Cutter’s Club s’intéresse à un couple d’étudiants en médecine. Jill Stevenson (Melissa Searing) et son petit ami Jack Louis (Davee Youngblood). Major de sa promo, Jill pratique en douce des expériences dans un bâtiment désaffecté pour s’exercer. Son mentor est le docteur George Roberts (Tony Todd), un savant brillant mais très instable, rejeté par l’université à cause de ses théories excentriques et de son caractère imprévisible. Troublé par sa première rencontre avec cet homme très bizarre, Jack accepte d’assister Jill dans une de ses expériences et tous deux parviennent ainsi à ramener un chat à la vie. Mais bientôt, ils se retrouvent confrontés à une société secrète baptisée « The Cutter’s Club » (« le club des coupeurs »). Leur credo : exploiter la chirurgie au-delà de son usage réparateur ou esthétique traditionnel pour pratiquer ce qu’ils appellent « l’art de la chair ». Ces docteurs Maboul, qui ont sans doute trop vu de films de David Cronenberg, jouent ainsi aux apprentis-sorciers en transplantant des organes empruntés à différents animaux pour concevoir de nouvelles formes de vies. Et c’est l’excentrique George Roberts qui dirige ce petit groupe d’exaltés.
L'art de la chair
L’atmosphère générale de Cutter’s Club évoque celle de Re-Animator, dont Charles Band cherche visiblement à retrouver le grain de folie malgré les moyens ridicules à sa disposition. Mais la pauvreté et la banalité des décors, alliées à un jeu d’acteur pas franchement convainquant, jouent clairement en défaveur du film.

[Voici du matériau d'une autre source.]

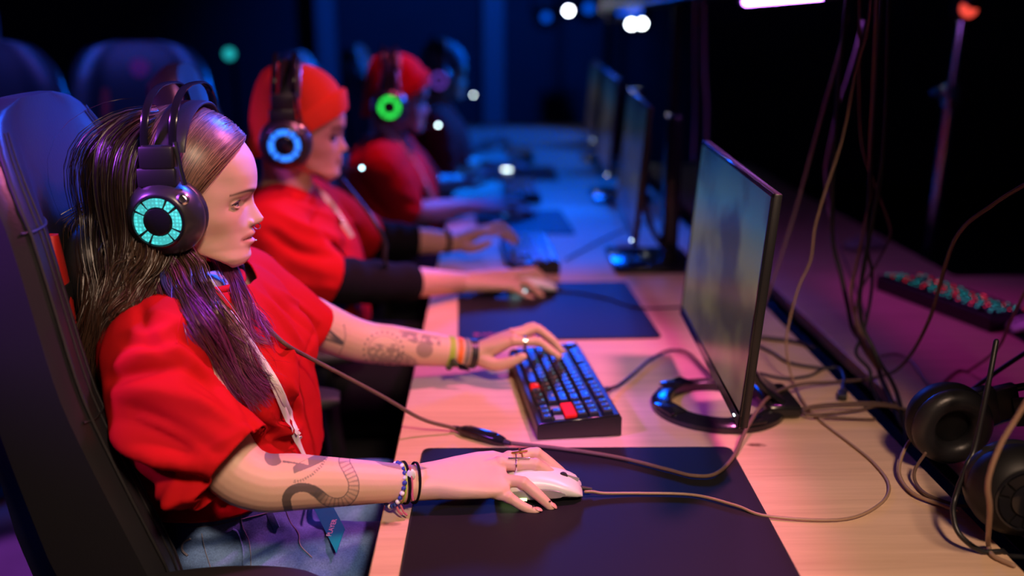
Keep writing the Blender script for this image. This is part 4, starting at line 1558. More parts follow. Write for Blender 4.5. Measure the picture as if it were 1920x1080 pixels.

Tony Todd lui-même en fait des caisses, dans le rôle de ce scientifique hyperactif, capable d’écrire des deux mains à la fois, au milieu de ses carnets de notes épars et de ses triples paires de lunettes. Secoué de violentes sautes d’humeur, il parle tout seul, comme si Charles Band lui avait donné comme seules instructions : « ton personnage est fou, débrouille-toi avec ça. » Le premier cobaye qui apparaît dans le film est une sorte de rat mutant aux dents hypertrophiées (une marionnette bricolée à bas prix). Nous apercevons également une main velue qui attaque furtivement Jack. Mais le clou du spectacle est une créature simiesque qui arbore deux têtes squelettiques. « Mon chef d’œuvre ! » dit fièrement Roberts en l’exhibant. Voilà encore un de ces petits monstres dont raffole Band, une sorte de croisement entre les freaks en bocaux de Hideous et les petits squelettes grimaçants de Skull Heads. Le design de cet être bicéphale est assez frappant, mais sa peau fleure bon le caoutchouc et son animation reste très sommaire. Pour rythmer son film – dont l’intrigue se résume à peu de choses -, Band place régulièrement dans son montage des images de pleines lunes, comme s’il ressentait le besoin de rappeler à tout le monde le nom de sa compagnie. Après à peine un peu plus d’une heure de métrage, Cutter’s Club s’arrête de manière abrupte, sur un cliffhanger qui semble vouloir appeler une suite. Mais sans Todd en tête d’affiche, la perspective d’un second épisode nous semble très peu probable.